**RECORDED DATA:**
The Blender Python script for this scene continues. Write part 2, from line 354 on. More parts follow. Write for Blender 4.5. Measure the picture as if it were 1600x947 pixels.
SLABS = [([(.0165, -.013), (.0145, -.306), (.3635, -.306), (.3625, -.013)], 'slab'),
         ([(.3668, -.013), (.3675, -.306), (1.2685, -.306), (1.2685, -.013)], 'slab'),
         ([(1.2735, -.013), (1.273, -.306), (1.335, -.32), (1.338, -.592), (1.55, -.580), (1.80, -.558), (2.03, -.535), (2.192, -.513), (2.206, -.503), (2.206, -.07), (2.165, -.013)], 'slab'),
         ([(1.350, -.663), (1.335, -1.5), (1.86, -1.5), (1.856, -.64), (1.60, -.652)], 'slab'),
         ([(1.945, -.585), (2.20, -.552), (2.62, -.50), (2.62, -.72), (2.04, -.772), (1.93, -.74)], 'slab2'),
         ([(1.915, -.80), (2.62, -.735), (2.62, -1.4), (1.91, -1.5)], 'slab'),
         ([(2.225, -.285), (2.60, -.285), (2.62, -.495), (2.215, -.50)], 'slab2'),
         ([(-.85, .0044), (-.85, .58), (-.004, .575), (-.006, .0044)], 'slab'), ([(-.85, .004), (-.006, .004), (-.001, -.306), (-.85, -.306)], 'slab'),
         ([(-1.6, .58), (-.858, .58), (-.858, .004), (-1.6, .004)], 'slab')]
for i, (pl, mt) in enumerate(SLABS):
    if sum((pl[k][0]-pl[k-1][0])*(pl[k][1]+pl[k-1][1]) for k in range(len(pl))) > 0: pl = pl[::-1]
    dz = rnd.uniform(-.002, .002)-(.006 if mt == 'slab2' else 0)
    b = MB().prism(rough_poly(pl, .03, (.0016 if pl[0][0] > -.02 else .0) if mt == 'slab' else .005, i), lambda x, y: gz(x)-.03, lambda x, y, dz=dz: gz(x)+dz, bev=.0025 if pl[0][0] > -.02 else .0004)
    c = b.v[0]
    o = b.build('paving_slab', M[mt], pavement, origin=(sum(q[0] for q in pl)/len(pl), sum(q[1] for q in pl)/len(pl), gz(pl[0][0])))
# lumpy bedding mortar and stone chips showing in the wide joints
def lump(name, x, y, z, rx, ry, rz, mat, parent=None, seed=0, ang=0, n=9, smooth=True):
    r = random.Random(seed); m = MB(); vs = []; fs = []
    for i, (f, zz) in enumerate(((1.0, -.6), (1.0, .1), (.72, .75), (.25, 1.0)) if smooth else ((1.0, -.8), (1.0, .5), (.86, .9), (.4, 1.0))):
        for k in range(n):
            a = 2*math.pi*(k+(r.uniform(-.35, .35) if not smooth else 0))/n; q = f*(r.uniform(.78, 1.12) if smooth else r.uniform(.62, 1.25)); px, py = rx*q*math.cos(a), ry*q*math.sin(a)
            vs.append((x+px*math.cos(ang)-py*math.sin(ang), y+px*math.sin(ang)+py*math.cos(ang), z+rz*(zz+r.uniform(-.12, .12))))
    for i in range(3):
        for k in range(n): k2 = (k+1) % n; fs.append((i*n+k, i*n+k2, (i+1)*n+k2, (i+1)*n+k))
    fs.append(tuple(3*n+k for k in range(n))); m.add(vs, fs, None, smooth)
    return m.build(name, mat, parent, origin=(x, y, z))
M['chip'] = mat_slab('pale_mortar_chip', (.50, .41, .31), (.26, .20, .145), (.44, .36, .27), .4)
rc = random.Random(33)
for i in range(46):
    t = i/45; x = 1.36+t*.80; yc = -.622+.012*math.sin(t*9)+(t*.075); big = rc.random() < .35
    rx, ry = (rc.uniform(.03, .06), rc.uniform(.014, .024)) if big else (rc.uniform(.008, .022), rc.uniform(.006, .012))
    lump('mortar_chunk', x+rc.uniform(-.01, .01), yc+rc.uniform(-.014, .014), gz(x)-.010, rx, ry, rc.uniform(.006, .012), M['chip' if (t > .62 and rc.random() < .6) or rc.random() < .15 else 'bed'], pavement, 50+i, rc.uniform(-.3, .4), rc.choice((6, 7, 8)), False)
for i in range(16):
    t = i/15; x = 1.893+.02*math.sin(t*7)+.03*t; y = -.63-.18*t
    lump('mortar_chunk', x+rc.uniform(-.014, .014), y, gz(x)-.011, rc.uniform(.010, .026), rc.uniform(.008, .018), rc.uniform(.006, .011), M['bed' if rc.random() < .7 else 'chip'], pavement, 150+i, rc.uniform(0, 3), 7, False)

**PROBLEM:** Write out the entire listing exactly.

**WRITTEN SOLUTION:**
The Blender Python script for this scene continues. Write part 2, from line 354 on. More parts follow. Write for Blender 4.5. Measure the picture as if it were 1600x947 pixels.
SLABS = [([(.0165, -.013), (.0145, -.306), (.3635, -.306), (.3625, -.013)], 'slab'),
         ([(.3668, -.013), (.3675, -.306), (1.2685, -.306), (1.2685, -.013)], 'slab'),
         ([(1.2735, -.013), (1.273, -.306), (1.335, -.32), (1.338, -.592), (1.55, -.580), (1.80, -.558), (2.03, -.535), (2.192, -.513), (2.206, -.503), (2.206, -.07), (2.165, -.013)], 'slab'),
         ([(1.350, -.663), (1.335, -1.5), (1.86, -1.5), (1.856, -.64), (1.60, -.652)], 'slab'),
         ([(1.945, -.585), (2.20, -.552), (2.62, -.50), (2.62, -.72), (2.04, -.772), (1.93, -.74)], 'slab2'),
         ([(1.915, -.80), (2.62, -.735), (2.62, -1.4), (1.91, -1.5)], 'slab'),
         ([(2.225, -.285), (2.60, -.285), (2.62, -.495), (2.215, -.50)], 'slab2'),
         ([(-.85, .0044), (-.85, .58), (-.004, .575), (-.006, .0044)], 'slab'), ([(-.85, .004), (-.006, .004), (-.001, -.306), (-.85, -.306)], 'slab'),
         ([(-1.6, .58), (-.858, .58), (-.858, .004), (-1.6, .004)], 'slab')]
for i, (pl, mt) in enumerate(SLABS):
    if sum((pl[k][0]-pl[k-1][0])*(pl[k][1]+pl[k-1][1]) for k in range(len(pl))) > 0: pl = pl[::-1]
    dz = rnd.uniform(-.002, .002)-(.006 if mt == 'slab2' else 0)
    b = MB().prism(rough_poly(pl, .03, (.0016 if pl[0][0] > -.02 else .0) if mt == 'slab' else .005, i), lambda x, y: gz(x)-.03, lambda x, y, dz=dz: gz(x)+dz, bev=.0025 if pl[0][0] > -.02 else .0004)
    c = b.v[0]
    o = b.build('paving_slab', M[mt], pavement, origin=(sum(q[0] for q in pl)/len(pl), sum(q[1] for q in pl)/len(pl), gz(pl[0][0])))
# lumpy bedding mortar and stone chips showing in the wide joints
def lump(name, x, y, z, rx, ry, rz, mat, parent=None, seed=0, ang=0, n=9, smooth=True):
    r = random.Random(seed); m = MB(); vs = []; fs = []
    for i, (f, zz) in enumerate(((1.0, -.6), (1.0, .1), (.72, .75), (.25, 1.0)) if smooth else ((1.0, -.8), (1.0, .5), (.86, .9), (.4, 1.0))):
        for k in range(n):
            a = 2*math.pi*(k+(r.uniform(-.35, .35) if not smooth else 0))/n; q = f*(r.uniform(.78, 1.12) if smooth else r.uniform(.62, 1.25)); px, py = rx*q*math.cos(a), ry*q*math.sin(a)
            vs.append((x+px*math.cos(ang)-py*math.sin(ang), y+px*math.sin(ang)+py*math.cos(ang), z+rz*(zz+r.uniform(-.12, .12))))
    for i in range(3):
        for k in range(n): k2 = (k+1) % n; fs.append((i*n+k, i*n+k2, (i+1)*n+k2, (i+1)*n+k))
    fs.append(tuple(3*n+k for k in range(n))); m.add(vs, fs, None, smooth)
    return m.build(name, mat, parent, origin=(x, y, z))
M['chip'] = mat_slab('pale_mortar_chip', (.50, .41, .31), (.26, .20, .145), (.44, .36, .27), .4)
rc = random.Random(33)
for i in range(46):
    t = i/45; x = 1.36+t*.80; yc = -.622+.012*math.sin(t*9)+(t*.075); big = rc.random() < .35
    rx, ry = (rc.uniform(.03, .06), rc.uniform(.014, .024)) if big else (rc.uniform(.008, .022), rc.uniform(.006, .012))
    lump('mortar_chunk', x+rc.uniform(-.01, .01), yc+rc.uniform(-.014, .014), gz(x)-.010, rx, ry, rc.uniform(.006, .012), M['chip' if (t > .62 and rc.random() < .6) or rc.random() < .15 else 'bed'], pavement, 50+i, rc.uniform(-.3, .4), rc.choice((6, 7, 8)), False)
for i in range(16):
    t = i/15; x = 1.893+.02*math.sin(t*7)+.03*t; y = -.63-.18*t
    lump('mortar_chunk', x+rc.uniform(-.014, .014), y, gz(x)-.011, rc.uniform(.010, .026), rc.uniform(.008, .018), rc.uniform(.006, .011), M['bed' if rc.random() < .7 else 'chip'], pavement, 150+i, rc.uniform(0, 3), 7, False)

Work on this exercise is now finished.